From the first line of the data below, copy each line up to the one containing "return (IMW /", and include that line too.

>> Start Stored data

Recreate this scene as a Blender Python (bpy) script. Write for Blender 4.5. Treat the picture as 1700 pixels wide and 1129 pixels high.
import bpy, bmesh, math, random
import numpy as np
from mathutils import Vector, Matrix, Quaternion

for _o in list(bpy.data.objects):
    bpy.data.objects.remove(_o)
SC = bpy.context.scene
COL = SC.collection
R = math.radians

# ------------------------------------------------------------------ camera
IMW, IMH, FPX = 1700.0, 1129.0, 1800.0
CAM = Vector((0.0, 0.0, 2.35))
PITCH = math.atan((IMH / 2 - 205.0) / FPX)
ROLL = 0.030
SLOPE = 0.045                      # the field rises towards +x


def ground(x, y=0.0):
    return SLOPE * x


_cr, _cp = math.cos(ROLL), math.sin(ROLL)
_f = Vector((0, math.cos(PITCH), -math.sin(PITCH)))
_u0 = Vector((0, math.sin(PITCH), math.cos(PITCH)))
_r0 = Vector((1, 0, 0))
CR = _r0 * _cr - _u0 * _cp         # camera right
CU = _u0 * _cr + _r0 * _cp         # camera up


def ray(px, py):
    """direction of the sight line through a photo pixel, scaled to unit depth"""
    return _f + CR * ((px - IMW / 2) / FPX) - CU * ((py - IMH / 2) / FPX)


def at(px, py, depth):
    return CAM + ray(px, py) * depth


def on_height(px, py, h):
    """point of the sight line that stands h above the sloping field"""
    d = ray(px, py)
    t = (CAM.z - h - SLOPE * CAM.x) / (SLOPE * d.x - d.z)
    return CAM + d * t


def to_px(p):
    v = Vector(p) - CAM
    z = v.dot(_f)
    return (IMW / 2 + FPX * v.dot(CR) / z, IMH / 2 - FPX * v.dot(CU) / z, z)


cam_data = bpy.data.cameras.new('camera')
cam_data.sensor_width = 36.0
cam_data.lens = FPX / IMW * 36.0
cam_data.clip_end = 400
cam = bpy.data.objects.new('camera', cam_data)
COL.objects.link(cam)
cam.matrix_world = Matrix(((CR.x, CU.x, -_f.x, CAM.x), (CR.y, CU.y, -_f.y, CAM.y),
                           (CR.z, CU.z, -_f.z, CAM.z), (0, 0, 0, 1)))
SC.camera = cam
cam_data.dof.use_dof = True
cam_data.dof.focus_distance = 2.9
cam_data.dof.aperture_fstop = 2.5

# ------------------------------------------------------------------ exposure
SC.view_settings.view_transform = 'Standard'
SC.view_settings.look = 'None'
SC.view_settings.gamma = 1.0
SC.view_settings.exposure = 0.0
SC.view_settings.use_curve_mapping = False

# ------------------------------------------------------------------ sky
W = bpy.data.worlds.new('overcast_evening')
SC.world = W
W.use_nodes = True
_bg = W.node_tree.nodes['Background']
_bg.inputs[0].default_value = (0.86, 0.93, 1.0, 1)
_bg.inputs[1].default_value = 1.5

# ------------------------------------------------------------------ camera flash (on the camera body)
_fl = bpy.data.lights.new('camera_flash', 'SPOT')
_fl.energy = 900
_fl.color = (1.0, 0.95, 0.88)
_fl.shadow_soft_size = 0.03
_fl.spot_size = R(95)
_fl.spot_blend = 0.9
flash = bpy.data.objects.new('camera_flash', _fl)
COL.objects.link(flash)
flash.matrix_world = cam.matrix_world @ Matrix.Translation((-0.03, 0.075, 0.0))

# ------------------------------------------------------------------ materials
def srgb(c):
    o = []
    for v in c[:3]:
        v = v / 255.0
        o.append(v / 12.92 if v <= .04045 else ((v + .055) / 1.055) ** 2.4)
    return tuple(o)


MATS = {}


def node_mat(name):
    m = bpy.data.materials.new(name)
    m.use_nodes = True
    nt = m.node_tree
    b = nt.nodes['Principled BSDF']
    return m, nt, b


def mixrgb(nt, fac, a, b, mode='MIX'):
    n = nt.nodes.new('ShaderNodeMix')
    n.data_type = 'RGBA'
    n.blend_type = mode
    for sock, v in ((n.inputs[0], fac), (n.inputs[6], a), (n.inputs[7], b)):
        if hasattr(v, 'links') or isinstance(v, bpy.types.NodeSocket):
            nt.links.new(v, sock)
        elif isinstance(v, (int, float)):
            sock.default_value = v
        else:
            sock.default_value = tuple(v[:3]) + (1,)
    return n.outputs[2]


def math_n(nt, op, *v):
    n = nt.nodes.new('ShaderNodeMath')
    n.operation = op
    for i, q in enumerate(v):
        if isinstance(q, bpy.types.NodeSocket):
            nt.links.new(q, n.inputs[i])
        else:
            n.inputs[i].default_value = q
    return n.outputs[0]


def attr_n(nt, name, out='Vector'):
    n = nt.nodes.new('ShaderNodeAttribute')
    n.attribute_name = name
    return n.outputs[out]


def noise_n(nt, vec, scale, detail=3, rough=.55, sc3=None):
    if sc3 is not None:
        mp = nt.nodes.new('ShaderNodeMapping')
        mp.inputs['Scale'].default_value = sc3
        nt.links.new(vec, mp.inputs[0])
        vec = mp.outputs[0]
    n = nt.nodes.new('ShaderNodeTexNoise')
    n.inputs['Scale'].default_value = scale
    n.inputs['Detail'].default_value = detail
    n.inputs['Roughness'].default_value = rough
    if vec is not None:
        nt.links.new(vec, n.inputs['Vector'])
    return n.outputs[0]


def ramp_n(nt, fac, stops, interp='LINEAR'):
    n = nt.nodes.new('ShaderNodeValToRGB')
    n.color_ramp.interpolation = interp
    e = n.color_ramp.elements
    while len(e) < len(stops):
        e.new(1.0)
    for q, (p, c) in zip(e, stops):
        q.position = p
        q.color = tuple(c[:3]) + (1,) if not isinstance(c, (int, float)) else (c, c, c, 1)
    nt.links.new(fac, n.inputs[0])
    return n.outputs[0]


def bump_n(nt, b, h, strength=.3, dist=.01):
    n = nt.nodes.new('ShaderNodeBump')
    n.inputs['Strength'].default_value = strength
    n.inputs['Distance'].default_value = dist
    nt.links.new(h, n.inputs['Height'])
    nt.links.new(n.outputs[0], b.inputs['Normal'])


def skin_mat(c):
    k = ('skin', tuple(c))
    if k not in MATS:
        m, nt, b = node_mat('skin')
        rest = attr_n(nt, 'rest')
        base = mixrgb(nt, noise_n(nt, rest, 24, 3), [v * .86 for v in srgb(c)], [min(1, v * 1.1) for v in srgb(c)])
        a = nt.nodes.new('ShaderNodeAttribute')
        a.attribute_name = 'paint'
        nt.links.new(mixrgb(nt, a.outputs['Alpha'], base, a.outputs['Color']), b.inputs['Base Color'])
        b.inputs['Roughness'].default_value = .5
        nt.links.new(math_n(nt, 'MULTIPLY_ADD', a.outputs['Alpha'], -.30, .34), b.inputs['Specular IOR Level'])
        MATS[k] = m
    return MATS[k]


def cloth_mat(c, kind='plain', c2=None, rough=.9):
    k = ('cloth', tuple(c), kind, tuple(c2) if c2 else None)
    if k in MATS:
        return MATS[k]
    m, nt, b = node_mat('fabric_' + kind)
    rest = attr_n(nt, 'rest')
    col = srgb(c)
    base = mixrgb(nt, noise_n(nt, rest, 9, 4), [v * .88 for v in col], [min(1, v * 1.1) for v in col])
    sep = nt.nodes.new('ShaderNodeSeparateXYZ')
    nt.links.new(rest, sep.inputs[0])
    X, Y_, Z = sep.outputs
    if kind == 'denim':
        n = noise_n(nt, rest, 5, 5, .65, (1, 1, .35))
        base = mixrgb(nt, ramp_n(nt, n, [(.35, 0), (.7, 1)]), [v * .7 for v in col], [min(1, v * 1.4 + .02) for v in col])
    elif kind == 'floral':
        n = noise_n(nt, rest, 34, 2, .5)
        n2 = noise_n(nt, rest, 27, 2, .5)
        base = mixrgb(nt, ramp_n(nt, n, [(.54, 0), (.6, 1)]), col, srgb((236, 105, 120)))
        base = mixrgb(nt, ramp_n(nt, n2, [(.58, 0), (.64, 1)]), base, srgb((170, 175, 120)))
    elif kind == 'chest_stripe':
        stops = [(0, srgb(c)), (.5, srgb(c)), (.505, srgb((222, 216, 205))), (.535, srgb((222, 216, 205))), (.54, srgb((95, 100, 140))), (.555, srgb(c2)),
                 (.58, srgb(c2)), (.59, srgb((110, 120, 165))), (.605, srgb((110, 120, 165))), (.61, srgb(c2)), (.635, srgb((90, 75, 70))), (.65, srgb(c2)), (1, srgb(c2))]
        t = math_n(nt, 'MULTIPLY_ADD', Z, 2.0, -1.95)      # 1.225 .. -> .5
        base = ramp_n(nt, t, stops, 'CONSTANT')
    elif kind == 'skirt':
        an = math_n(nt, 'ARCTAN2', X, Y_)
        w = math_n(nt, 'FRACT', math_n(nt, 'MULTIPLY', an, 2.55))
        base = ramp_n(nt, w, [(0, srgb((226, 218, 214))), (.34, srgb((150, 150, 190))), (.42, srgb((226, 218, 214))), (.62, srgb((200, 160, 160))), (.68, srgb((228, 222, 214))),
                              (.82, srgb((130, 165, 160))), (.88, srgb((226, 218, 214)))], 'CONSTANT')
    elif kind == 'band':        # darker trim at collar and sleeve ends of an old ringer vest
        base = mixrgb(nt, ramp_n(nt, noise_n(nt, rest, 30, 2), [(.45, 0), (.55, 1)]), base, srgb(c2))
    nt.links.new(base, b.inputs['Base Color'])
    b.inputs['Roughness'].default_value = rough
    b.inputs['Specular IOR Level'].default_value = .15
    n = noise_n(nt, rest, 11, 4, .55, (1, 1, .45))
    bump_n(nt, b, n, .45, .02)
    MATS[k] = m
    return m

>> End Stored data

• The result
Recreate this scene as a Blender Python (bpy) script. Write for Blender 4.5. Treat the picture as 1700 pixels wide and 1129 pixels high.
import bpy, bmesh, math, random
import numpy as np
from mathutils import Vector, Matrix, Quaternion

for _o in list(bpy.data.objects):
    bpy.data.objects.remove(_o)
SC = bpy.context.scene
COL = SC.collection
R = math.radians

# ------------------------------------------------------------------ camera
IMW, IMH, FPX = 1700.0, 1129.0, 1800.0
CAM = Vector((0.0, 0.0, 2.35))
PITCH = math.atan((IMH / 2 - 205.0) / FPX)
ROLL = 0.030
SLOPE = 0.045                      # the field rises towards +x


def ground(x, y=0.0):
    return SLOPE * x


_cr, _cp = math.cos(ROLL), math.sin(ROLL)
_f = Vector((0, math.cos(PITCH), -math.sin(PITCH)))
_u0 = Vector((0, math.sin(PITCH), math.cos(PITCH)))
_r0 = Vector((1, 0, 0))
CR = _r0 * _cr - _u0 * _cp         # camera right
CU = _u0 * _cr + _r0 * _cp         # camera up


def ray(px, py):
    """direction of the sight line through a photo pixel, scaled to unit depth"""
    return _f + CR * ((px - IMW / 2) / FPX) - CU * ((py - IMH / 2) / FPX)


def at(px, py, depth):
    return CAM + ray(px, py) * depth


def on_height(px, py, h):
    """point of the sight line that stands h above the sloping field"""
    d = ray(px, py)
    t = (CAM.z - h - SLOPE * CAM.x) / (SLOPE * d.x - d.z)
    return CAM + d * t


def to_px(p):
    v = Vector(p) - CAM
    z = v.dot(_f)
    return (IMW / 2 + FPX * v.dot(CR) / z, IMH / 2 - FPX * v.dot(CU) / z, z)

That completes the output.